- _SHORT EXERCISE_:
Write out, word for word, the first line of the data below and every line after it through the one containing "R = math.radians".

A block of data
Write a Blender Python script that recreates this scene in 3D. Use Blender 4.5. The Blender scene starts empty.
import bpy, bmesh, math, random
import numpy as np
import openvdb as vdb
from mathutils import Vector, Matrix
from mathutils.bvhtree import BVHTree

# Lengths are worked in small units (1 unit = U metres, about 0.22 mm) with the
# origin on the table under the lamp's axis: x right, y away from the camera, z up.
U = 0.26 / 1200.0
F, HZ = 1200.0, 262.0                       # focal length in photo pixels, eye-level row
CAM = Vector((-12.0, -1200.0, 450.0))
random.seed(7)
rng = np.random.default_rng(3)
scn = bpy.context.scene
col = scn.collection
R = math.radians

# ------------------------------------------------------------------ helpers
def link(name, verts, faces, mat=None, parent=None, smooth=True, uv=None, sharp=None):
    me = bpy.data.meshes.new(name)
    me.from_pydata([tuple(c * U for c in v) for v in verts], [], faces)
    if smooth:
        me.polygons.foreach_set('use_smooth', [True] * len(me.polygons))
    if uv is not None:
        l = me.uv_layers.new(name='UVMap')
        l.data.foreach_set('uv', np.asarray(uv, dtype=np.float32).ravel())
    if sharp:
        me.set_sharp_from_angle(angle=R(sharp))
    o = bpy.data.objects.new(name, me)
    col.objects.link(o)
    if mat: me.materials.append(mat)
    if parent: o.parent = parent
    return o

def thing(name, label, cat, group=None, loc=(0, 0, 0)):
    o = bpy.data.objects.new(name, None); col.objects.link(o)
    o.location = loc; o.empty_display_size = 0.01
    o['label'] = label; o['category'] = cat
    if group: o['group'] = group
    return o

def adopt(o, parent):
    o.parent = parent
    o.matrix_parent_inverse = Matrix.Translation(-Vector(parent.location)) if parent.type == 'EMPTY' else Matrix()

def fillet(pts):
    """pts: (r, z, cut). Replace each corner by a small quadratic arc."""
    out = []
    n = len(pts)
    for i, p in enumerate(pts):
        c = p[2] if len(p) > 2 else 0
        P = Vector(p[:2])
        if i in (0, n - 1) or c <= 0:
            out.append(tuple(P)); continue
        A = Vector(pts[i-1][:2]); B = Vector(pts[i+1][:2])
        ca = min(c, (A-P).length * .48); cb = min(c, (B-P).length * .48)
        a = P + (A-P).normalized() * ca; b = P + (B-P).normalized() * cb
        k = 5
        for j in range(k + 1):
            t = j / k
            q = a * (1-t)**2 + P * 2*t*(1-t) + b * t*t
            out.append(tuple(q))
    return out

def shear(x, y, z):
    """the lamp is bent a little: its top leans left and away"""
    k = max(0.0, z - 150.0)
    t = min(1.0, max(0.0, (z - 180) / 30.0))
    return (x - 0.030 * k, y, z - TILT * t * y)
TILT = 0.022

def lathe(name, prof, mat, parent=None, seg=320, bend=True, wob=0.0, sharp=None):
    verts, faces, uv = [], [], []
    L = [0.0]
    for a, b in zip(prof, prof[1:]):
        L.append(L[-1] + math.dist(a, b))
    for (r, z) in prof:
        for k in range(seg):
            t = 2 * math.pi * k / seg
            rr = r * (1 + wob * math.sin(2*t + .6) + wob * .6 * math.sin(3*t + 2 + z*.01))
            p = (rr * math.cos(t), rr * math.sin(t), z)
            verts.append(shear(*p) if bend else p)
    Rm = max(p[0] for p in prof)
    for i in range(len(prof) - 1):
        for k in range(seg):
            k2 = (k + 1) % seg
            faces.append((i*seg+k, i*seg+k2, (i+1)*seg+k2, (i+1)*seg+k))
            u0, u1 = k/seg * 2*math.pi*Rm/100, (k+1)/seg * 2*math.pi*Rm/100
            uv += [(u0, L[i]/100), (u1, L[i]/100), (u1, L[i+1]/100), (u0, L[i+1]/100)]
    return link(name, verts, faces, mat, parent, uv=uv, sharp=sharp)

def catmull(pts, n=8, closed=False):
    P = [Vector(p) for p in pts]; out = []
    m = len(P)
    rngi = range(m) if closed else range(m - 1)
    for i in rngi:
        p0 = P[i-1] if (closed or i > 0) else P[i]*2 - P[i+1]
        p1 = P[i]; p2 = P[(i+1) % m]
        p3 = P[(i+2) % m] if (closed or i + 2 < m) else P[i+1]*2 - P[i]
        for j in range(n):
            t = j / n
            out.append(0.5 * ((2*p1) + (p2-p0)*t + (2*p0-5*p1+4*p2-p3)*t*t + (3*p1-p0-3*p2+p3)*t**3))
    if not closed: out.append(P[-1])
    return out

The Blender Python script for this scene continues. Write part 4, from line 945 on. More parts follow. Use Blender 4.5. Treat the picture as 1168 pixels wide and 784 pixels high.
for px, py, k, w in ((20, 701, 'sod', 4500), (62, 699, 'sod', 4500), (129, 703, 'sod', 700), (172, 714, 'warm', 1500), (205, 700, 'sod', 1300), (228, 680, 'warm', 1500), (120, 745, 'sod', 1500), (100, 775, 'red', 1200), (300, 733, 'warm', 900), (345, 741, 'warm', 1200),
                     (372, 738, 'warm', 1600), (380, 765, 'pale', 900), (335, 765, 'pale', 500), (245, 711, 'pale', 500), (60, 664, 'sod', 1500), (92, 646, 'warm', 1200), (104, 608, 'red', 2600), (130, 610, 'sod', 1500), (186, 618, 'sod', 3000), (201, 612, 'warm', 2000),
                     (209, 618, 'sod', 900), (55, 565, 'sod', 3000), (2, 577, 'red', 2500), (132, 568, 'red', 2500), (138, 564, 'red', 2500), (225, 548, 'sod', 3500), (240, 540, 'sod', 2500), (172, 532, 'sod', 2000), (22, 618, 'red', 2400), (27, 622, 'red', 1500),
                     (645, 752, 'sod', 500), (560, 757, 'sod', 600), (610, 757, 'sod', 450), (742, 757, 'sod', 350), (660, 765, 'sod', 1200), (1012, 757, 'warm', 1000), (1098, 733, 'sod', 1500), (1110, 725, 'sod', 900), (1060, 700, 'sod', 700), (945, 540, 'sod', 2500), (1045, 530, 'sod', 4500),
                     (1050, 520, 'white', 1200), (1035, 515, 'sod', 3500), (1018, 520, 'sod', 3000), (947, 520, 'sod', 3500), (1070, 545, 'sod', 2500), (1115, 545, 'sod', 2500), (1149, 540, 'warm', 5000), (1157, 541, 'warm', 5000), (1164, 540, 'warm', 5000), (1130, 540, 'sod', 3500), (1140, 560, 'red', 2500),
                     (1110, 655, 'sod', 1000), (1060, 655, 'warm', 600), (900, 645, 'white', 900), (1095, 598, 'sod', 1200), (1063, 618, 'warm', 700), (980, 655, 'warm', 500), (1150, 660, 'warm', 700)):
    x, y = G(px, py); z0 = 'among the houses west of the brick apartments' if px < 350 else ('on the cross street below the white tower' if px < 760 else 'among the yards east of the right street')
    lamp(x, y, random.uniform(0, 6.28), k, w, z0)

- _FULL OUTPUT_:
Write a Blender Python script that recreates this scene in 3D. Use Blender 4.5. The Blender scene starts empty.
import bpy, bmesh, math, random
import numpy as np
import openvdb as vdb
from mathutils import Vector, Matrix
from mathutils.bvhtree import BVHTree

# Lengths are worked in small units (1 unit = U metres, about 0.22 mm) with the
# origin on the table under the lamp's axis: x right, y away from the camera, z up.
U = 0.26 / 1200.0
F, HZ = 1200.0, 262.0                       # focal length in photo pixels, eye-level row
CAM = Vector((-12.0, -1200.0, 450.0))
random.seed(7)
rng = np.random.default_rng(3)
scn = bpy.context.scene
col = scn.collection
R = math.radians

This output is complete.